Furthermore, the net financial debt stood at 258 million euros as of the end of June 2023, resulting in a Loan to Value ratio of 37.6%, a decrease of 200 basis points from the end of the 2022 period.

Rotation of non-strategic assets and shareholder value generation

During the first semester of 2023, SILICIUS initiated the execution of a strategic plan for asset rotation and shareholder value generation, which is based on selling assets above valuation and amortizing higher-cost financial liabilities.
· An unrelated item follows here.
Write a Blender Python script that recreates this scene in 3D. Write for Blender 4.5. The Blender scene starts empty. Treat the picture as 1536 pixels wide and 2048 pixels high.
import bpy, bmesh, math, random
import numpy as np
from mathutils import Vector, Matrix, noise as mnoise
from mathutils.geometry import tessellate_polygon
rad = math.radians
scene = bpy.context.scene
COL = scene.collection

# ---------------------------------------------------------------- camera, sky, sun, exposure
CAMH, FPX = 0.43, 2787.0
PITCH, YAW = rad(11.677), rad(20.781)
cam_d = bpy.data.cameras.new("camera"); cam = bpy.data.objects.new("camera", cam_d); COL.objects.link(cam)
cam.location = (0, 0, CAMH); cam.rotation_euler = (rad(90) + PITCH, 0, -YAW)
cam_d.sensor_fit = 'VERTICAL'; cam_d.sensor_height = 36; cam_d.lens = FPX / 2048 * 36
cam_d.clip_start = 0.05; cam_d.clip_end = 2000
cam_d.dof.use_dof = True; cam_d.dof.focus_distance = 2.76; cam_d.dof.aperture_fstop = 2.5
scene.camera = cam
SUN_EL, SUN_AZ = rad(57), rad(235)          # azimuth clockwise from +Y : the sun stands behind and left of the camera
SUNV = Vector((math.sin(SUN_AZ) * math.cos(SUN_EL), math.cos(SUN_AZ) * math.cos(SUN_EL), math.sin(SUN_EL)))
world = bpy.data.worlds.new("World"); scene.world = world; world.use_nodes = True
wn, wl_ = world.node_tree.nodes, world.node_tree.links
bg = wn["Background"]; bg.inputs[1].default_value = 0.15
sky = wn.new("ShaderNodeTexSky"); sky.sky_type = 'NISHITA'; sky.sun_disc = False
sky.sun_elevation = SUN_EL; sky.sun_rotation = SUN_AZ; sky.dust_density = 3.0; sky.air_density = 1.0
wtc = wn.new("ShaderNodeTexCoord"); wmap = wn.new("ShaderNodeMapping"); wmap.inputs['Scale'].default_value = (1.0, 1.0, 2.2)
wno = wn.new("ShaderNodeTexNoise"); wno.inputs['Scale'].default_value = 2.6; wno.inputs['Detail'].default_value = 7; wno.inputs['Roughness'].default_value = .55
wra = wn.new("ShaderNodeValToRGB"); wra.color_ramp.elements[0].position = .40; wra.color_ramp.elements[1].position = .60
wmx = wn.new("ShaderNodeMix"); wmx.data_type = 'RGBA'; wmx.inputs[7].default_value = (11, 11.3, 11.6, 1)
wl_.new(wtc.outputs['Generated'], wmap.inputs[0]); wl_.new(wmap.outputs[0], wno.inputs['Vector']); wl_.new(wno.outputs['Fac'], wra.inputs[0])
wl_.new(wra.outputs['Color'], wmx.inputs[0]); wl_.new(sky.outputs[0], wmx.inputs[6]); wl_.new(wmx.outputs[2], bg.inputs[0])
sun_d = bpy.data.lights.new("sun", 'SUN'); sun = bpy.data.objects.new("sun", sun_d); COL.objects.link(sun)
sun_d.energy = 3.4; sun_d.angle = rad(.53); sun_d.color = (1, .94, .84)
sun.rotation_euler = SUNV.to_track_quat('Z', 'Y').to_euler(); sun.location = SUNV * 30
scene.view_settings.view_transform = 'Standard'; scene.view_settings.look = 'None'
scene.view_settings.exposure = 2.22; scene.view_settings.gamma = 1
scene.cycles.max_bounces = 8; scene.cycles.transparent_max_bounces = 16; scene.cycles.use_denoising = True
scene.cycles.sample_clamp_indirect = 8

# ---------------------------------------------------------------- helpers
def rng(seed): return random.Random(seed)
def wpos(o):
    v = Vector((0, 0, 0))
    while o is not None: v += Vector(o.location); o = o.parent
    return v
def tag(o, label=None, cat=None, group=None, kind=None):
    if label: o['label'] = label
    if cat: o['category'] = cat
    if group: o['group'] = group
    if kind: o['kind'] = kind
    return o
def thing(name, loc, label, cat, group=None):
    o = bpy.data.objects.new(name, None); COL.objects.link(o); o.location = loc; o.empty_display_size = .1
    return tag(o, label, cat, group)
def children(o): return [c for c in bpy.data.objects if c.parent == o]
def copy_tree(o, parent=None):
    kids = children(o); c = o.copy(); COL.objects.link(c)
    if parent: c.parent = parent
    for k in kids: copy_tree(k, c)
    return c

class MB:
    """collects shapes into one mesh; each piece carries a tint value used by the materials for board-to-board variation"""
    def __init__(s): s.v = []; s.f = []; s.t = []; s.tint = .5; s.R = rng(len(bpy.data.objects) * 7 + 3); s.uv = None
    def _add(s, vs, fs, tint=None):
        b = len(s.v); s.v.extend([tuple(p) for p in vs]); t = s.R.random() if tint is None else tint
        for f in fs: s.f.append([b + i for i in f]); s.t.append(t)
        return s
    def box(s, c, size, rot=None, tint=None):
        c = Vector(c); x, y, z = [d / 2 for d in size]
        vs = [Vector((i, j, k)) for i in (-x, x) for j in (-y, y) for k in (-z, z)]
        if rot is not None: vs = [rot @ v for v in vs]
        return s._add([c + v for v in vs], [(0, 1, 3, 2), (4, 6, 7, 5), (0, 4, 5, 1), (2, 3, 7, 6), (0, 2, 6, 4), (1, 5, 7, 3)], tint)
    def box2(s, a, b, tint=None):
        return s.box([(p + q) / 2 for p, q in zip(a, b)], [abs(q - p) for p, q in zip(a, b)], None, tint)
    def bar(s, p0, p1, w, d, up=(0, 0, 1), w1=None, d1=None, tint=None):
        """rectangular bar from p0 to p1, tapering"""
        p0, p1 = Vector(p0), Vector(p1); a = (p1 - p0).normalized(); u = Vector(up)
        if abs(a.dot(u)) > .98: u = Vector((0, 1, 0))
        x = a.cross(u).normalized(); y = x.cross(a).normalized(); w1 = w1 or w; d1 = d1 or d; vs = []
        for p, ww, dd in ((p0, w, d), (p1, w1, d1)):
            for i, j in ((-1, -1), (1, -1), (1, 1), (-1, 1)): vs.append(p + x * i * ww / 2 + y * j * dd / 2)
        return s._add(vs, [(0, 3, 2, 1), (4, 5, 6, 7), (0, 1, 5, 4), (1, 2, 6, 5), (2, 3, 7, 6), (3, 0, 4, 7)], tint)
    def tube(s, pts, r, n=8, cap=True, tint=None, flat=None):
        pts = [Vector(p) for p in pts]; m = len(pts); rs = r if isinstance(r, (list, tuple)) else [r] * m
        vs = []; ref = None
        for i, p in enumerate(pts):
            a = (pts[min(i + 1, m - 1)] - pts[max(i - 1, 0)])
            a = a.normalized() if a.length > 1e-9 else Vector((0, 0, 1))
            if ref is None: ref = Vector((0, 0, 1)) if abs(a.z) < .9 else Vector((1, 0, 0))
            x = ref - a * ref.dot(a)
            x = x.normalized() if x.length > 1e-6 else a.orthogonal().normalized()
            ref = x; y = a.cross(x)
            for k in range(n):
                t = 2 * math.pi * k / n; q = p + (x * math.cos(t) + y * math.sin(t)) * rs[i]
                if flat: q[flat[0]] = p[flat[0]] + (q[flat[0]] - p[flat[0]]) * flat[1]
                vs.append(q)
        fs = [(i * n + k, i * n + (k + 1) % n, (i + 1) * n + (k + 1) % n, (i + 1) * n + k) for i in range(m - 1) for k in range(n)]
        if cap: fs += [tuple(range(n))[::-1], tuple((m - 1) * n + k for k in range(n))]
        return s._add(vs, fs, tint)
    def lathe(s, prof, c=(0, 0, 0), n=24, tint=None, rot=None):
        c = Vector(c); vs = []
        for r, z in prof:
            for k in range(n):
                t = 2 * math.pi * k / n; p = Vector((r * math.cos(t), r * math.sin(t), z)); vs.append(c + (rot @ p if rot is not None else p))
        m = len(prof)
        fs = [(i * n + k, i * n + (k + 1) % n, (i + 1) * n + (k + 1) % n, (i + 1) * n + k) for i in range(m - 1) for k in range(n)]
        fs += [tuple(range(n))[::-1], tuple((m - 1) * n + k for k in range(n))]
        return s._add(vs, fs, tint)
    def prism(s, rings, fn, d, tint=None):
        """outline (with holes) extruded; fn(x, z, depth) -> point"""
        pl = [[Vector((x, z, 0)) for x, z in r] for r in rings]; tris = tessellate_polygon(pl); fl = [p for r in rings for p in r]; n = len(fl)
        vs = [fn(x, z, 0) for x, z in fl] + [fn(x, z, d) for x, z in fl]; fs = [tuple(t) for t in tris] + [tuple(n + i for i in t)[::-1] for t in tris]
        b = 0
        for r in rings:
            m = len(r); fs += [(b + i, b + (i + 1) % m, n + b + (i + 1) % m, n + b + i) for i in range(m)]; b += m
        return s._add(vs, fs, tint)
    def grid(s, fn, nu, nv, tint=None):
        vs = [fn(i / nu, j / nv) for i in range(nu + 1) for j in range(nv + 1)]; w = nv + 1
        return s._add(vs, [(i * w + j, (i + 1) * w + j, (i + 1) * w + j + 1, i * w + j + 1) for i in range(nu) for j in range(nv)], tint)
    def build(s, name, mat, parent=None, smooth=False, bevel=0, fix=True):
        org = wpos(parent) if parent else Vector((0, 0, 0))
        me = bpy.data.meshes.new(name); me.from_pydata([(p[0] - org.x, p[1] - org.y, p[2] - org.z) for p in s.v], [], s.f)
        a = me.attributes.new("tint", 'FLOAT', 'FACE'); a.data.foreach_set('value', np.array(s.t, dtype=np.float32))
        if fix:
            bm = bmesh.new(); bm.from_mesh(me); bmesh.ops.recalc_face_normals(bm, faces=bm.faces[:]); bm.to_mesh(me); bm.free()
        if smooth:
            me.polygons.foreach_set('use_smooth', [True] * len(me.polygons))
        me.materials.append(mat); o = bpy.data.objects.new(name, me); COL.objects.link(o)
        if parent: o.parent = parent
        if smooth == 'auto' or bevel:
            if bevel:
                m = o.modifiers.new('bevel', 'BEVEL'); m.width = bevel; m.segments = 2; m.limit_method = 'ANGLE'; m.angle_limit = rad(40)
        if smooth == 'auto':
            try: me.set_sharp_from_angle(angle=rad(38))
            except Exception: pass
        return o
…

This initiative has materialized until June through the sale of three assets — totaling 39.1 million euros — and a commitment to sell an additional one (four in total), through transactions that exceed the last RICS property valuation by 5.5%.

These operations have allowed the mortgage debt associated with these assets to be paid off and the Loan to Value (LTV) ratio to be reduced to 37.6%.
No new acquisitions have taken place during this period. As a result, SILICIUS concludes this first semester of the year with a Gross Asset Value (GAV) of 662.6 million euros. On a Like-for-Like basis, the GAV has decreased by 1.7% compared to the previous year, driven by rising Exit Yields and return rates due to the increase in interest rates.

Specifically, as of June 30, 2023, the company had a portfolio consisting of 39 assets, which are distributed in terms of their value base as follows: 33% hotels, 24% shopping centers, 17% offices, 16% residential, and 9% logistics. Of all these, 45% of the assets that make up the GAV were located in Madrid.

Subsequent to the end of the period, in July 2023, SILICIUS formalized the sale of 100% of its equity interests in Atalaya Superficies Comerciales, a company specialized in the promotion and management of commercial parks, with assets in Salamanca and Pamplona. The company’s stake until June 31, 2023, was 21.87%. The sale price was 3.88 million euros, equal to NAV, resulting in a gross profit of 29% since its entry in 2019.